— START OF STORED DATA —
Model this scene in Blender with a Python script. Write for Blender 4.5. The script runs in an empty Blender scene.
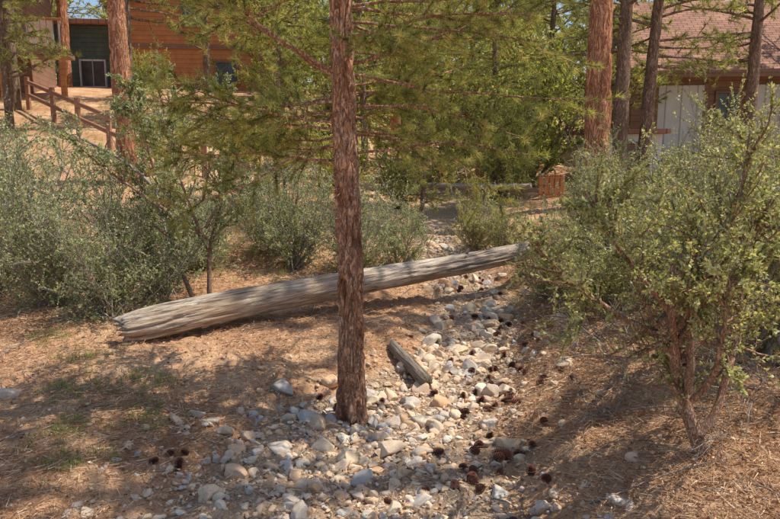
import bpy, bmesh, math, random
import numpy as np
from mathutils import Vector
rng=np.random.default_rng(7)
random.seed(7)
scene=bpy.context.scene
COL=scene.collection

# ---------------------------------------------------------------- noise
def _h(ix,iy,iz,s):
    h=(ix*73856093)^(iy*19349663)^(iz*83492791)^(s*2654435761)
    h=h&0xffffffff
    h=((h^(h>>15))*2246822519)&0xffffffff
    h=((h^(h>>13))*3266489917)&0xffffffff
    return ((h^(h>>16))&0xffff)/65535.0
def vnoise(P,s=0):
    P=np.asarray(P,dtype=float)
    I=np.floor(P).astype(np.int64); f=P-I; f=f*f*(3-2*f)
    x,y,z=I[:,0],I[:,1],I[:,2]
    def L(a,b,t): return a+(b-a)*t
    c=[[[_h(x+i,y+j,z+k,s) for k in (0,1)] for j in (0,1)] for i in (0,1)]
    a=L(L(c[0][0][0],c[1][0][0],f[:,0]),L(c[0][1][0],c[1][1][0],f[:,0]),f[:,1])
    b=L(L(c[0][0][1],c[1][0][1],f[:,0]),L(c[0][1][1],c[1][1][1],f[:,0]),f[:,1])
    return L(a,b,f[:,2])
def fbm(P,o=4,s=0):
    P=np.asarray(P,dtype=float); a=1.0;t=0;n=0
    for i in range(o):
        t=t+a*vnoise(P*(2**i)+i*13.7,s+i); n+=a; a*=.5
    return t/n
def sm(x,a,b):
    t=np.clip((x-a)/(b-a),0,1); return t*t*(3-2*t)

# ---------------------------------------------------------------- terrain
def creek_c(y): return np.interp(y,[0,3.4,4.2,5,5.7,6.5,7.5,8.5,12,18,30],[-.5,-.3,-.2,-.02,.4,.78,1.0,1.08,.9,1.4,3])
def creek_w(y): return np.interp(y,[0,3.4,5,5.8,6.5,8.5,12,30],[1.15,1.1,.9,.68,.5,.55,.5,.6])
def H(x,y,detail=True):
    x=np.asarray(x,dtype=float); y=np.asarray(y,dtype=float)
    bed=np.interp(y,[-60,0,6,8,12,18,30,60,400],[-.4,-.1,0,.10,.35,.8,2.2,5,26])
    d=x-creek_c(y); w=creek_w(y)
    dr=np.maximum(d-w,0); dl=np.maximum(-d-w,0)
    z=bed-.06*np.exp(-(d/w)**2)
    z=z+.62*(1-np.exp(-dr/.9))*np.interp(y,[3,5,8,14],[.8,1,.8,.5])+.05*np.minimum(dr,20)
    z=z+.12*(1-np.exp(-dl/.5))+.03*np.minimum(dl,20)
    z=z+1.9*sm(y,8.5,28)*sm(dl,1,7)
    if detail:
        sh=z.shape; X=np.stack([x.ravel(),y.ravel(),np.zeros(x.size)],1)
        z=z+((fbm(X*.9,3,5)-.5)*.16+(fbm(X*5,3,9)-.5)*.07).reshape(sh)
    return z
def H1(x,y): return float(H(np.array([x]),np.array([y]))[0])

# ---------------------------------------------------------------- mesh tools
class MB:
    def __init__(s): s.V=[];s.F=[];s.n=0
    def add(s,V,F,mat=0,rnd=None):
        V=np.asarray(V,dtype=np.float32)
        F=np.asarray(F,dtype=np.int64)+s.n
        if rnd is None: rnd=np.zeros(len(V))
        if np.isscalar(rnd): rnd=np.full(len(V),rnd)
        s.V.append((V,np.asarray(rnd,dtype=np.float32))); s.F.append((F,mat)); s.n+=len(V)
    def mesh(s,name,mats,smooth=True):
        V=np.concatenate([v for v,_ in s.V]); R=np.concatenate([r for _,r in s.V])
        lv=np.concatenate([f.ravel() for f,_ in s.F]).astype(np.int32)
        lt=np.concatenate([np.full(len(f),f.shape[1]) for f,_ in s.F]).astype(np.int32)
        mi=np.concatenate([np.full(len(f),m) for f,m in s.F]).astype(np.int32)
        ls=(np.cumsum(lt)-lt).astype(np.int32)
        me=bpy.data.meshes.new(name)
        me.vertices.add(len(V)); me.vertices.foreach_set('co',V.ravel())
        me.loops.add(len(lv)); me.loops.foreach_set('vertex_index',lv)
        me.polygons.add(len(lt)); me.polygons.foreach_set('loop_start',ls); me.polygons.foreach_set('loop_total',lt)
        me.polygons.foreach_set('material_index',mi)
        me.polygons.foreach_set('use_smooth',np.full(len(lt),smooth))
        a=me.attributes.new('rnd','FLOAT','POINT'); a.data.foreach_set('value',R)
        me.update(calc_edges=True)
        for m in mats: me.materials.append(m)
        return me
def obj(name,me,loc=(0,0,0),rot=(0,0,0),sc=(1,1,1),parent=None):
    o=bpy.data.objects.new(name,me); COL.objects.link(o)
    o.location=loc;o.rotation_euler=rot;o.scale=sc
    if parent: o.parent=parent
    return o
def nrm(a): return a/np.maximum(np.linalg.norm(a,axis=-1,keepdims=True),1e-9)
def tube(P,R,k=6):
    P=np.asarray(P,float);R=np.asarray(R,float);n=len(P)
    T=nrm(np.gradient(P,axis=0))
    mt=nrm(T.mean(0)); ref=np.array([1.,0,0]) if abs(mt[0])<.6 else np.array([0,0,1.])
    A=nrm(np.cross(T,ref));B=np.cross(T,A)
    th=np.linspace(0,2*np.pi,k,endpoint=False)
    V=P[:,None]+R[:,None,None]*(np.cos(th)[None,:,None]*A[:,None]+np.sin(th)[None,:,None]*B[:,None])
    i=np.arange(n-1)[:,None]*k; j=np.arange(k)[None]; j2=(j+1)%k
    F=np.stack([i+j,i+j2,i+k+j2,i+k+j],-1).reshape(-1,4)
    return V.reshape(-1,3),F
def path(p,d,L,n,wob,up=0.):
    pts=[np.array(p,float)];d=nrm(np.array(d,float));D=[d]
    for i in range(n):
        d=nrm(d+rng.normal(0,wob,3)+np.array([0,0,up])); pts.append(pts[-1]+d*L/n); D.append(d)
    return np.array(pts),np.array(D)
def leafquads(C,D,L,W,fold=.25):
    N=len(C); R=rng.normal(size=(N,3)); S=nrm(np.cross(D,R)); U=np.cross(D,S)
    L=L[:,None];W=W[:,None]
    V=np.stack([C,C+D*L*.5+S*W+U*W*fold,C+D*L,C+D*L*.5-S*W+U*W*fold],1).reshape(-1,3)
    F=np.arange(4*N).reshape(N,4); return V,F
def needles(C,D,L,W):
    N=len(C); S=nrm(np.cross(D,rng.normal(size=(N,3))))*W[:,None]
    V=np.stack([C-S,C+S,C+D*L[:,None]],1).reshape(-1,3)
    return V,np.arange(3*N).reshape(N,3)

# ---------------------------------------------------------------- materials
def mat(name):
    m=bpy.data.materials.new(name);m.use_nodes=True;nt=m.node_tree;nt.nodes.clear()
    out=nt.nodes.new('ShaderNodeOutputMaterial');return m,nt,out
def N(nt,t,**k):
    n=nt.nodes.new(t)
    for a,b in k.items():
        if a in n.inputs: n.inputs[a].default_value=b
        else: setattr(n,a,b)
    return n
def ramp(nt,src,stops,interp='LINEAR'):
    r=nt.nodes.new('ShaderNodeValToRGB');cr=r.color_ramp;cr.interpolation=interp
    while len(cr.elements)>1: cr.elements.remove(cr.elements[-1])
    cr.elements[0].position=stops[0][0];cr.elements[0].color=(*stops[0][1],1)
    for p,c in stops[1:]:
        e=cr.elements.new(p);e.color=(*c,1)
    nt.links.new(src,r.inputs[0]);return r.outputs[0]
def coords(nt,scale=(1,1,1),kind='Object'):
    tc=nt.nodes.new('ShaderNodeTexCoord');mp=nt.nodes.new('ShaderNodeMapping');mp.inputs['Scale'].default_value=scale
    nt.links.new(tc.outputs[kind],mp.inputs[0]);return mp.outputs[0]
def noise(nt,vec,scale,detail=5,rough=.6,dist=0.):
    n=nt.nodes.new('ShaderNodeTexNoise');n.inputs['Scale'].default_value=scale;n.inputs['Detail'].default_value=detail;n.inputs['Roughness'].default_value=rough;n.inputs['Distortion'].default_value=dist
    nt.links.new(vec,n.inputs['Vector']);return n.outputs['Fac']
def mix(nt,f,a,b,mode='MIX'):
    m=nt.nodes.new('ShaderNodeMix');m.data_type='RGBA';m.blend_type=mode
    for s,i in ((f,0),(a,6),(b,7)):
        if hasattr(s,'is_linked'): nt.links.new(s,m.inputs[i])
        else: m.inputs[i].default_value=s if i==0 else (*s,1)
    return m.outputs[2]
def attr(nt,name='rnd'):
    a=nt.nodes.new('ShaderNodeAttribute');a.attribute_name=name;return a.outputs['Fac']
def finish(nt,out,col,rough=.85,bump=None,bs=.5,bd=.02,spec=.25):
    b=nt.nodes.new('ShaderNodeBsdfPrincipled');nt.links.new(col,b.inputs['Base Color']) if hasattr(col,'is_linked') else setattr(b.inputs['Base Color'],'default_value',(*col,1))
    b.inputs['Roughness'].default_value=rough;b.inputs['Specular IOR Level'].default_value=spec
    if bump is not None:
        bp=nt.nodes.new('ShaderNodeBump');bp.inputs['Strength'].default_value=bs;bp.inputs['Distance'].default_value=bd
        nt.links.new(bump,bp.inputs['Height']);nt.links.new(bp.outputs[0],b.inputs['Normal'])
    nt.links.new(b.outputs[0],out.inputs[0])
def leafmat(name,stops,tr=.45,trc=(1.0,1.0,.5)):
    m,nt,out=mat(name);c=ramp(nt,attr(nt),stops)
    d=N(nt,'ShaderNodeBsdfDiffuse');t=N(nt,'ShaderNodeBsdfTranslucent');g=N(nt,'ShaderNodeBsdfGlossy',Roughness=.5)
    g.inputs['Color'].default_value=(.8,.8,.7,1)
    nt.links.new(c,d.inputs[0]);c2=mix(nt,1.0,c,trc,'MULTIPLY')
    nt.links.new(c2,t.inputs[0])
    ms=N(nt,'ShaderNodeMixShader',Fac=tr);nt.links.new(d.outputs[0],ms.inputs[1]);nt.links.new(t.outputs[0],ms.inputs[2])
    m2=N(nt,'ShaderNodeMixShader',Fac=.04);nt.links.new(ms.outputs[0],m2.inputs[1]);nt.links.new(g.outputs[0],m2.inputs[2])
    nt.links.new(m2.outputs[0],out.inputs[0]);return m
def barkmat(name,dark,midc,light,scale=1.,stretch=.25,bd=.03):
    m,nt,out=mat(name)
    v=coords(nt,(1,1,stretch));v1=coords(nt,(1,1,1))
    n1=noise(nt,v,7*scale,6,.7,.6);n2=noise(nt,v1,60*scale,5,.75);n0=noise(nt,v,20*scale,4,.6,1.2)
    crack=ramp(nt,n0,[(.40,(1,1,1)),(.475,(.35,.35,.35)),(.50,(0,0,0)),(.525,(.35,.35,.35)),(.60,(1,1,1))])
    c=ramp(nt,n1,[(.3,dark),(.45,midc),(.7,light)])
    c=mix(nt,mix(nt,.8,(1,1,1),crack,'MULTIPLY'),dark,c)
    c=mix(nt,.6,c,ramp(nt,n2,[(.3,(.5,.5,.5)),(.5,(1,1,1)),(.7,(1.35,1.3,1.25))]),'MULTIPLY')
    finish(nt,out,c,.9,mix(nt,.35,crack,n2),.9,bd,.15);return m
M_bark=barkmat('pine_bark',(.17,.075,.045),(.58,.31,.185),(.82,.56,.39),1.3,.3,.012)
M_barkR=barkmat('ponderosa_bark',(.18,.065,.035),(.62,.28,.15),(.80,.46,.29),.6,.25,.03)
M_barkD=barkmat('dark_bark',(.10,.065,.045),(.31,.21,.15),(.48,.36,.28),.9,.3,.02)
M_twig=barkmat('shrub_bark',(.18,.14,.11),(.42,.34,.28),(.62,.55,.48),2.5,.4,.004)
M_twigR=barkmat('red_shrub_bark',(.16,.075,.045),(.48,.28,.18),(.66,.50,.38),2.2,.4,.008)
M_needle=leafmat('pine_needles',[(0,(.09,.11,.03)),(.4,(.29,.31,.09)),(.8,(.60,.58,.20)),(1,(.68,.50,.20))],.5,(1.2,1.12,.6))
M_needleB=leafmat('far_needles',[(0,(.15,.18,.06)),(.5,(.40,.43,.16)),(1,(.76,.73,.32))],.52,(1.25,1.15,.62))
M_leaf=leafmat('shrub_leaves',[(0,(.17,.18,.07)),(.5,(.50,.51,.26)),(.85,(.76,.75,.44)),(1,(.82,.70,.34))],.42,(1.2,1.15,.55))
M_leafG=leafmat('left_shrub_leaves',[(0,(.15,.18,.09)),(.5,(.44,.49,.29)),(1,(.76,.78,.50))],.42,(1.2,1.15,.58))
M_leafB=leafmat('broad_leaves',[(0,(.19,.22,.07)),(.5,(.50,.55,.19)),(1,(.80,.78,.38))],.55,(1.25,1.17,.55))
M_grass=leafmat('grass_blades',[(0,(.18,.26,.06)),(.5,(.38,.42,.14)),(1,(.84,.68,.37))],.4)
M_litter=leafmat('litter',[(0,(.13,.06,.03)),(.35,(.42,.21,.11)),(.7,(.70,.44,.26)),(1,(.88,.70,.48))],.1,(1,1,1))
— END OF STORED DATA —
TO BE DONE >> Repeat the listing above exactly from its first line to the line containing "COL=scene.collection", both included, and omit the pictures.

EXERCISE SOLUTION >>
Model this scene in Blender with a Python script. Write for Blender 4.5. The script runs in an empty Blender scene.
import bpy, bmesh, math, random
import numpy as np
from mathutils import Vector
rng=np.random.default_rng(7)
random.seed(7)
scene=bpy.context.scene
COL=scene.collection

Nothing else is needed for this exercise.